Hurricane Adrian Slams Into El Salvador

Hurricane Adrian (search) slammed into El Salvador's coast before dawn Friday, cutting off power and forcing officials to close schools and evacuate some 14,000 people. The storm quickly weakened as it raced across Central America, and no deaths directly linked to the storm were reported.

The center of the hurricane hit a stretch of coast near the capital, San Salvador, according to the U.S. National Hurricane Center (search) in Miami, which reported maximum sustained winds of almost 75 mph as it made landfall.

Adrian weakened quickly as it moved out of El Salvador and across Honduras at about 12 mph. By morning, its winds were down to 40 mph and the Hurricane Center said it could dissipate before reaching the Caribbean.

Adrian, the first recorded Pacific hurricane to strike El Salvador and the eastern Pacific's first tropical storm of the season, washed out roads and unleashed heavy rains that forecasters had feared could cause devastating flooding.

In Honduras, officials Friday reported some flooding, landslides that blocked some roads and the loss of some flimsy houses, but no deaths. Salvadoran media reported scattered landslides but no casualties.

"This emergency situation isn't over yet," President Tony Saca warned his country. He praised the civil defense's response.

The country's National Service for Territorial Studies reported the hurricane hit land near the port of Acajutla, about 35 miles west of the capital, San Salvador.

U.S. forecasters placed Adrian closer to Puerto La Libertad, the beach resort and seafood center closest to the capital.

Streets in La Libertad were deserted as people sought refuge in their homes after power went out and rains sprayed across an increasingly agitated surf.

"The wind is getting stronger and it's raining nonstop," Jorge Alberto Turcios, a guard at a restaurant in La Libertad, said as the storm approached. "The waves are getting higher. There's not a soul on the street."

Earlier, Saca broadcast an appeal for his citizens to obey evacuation requests.

"We understand that they are guarding their belongings, but lives are worth more than anything," he told Radio La Chevere.
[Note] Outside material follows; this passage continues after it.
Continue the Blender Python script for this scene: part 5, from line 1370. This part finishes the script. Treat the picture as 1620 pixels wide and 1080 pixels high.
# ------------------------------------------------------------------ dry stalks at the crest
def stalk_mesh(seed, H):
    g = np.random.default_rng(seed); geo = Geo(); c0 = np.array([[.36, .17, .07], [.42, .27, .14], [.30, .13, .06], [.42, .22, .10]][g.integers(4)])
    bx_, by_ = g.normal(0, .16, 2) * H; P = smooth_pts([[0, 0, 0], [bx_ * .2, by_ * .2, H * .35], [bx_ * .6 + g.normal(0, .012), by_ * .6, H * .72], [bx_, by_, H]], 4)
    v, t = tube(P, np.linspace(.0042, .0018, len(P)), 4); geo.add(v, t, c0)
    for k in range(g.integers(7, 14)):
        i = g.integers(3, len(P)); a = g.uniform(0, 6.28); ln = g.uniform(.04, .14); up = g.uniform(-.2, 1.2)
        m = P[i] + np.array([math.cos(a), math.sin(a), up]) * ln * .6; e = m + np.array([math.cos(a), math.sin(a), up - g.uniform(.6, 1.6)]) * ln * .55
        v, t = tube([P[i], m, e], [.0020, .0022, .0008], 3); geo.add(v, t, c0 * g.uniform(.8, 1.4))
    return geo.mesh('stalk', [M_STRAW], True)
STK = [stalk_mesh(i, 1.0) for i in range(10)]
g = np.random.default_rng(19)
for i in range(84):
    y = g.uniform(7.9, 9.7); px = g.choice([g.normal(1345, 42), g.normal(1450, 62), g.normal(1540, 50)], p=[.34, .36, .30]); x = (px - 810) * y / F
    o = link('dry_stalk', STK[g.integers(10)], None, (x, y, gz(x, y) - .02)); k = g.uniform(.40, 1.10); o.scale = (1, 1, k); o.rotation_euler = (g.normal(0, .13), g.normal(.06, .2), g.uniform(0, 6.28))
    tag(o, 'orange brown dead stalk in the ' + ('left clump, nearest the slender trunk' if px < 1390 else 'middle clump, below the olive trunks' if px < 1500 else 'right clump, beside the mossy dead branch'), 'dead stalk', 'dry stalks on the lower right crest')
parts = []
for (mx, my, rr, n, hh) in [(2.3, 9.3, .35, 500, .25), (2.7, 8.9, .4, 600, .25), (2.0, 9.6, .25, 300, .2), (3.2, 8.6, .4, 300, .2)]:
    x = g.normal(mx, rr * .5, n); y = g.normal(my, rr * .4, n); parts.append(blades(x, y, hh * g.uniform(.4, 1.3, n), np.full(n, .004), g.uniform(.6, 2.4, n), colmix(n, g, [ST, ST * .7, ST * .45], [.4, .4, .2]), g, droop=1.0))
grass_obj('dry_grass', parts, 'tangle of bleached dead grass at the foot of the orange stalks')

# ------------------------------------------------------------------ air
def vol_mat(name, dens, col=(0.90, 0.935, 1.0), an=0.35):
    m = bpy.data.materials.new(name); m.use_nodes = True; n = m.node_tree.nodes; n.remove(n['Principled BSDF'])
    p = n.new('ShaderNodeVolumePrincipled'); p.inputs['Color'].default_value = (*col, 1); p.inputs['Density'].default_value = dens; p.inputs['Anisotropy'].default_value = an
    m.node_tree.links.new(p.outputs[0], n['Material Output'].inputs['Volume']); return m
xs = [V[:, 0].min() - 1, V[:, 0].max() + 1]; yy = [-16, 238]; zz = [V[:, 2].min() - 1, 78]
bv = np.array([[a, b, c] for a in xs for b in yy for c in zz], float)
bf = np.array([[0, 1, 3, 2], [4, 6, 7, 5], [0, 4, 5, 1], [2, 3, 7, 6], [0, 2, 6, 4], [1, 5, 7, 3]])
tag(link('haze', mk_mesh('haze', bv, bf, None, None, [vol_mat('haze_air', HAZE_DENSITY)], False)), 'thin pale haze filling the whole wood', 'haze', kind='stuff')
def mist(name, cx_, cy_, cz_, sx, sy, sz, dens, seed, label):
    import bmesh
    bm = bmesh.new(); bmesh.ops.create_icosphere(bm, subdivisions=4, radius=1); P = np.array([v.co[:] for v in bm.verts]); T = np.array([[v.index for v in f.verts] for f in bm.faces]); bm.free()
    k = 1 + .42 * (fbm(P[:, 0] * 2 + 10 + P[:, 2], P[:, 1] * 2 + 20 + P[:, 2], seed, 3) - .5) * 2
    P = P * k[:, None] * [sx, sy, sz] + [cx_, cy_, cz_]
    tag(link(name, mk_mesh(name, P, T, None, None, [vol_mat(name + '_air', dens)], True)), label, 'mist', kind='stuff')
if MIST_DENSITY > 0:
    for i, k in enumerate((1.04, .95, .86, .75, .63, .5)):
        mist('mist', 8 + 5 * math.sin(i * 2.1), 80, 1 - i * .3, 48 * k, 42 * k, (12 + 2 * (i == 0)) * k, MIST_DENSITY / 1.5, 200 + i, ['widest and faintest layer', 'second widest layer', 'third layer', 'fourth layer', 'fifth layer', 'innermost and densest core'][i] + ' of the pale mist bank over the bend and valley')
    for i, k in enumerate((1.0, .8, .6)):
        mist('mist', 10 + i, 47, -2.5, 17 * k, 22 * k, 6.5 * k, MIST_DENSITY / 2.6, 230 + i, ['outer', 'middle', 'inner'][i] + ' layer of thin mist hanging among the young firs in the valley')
Authorities evacuated about 14,000 people from low-lying coastal areas, in some cases using helicopters as waters rose. Most were taken to improvised shelters at schools, where classes were canceled.

Rivers rose in both El Salvador and in neighboring Honduras, both nations devastated by Hurricane Mitch (search) — a Caribbean storm — in 1998 that killed at least 9,000 people.

The region, where many people live in shacks clinging to sharp ravines, is particularly vulnerable to flooding and landslides.

Already one death was indirectly linked to the storm: a military pilot died Wednesday when the small plane he was ferrying from San Salvador's civilian airport to a military base as a precaution against the heavy winds crashed. Officials did not give the cause of the accident.

In neighboring Guatemala, two workers were killed in the collapse of a ditch they were digging under a light rain in the village of Caxaque, 160 miles west of Guatemala City. Local firefighters said it was unclear whether the collapse was related to the rains.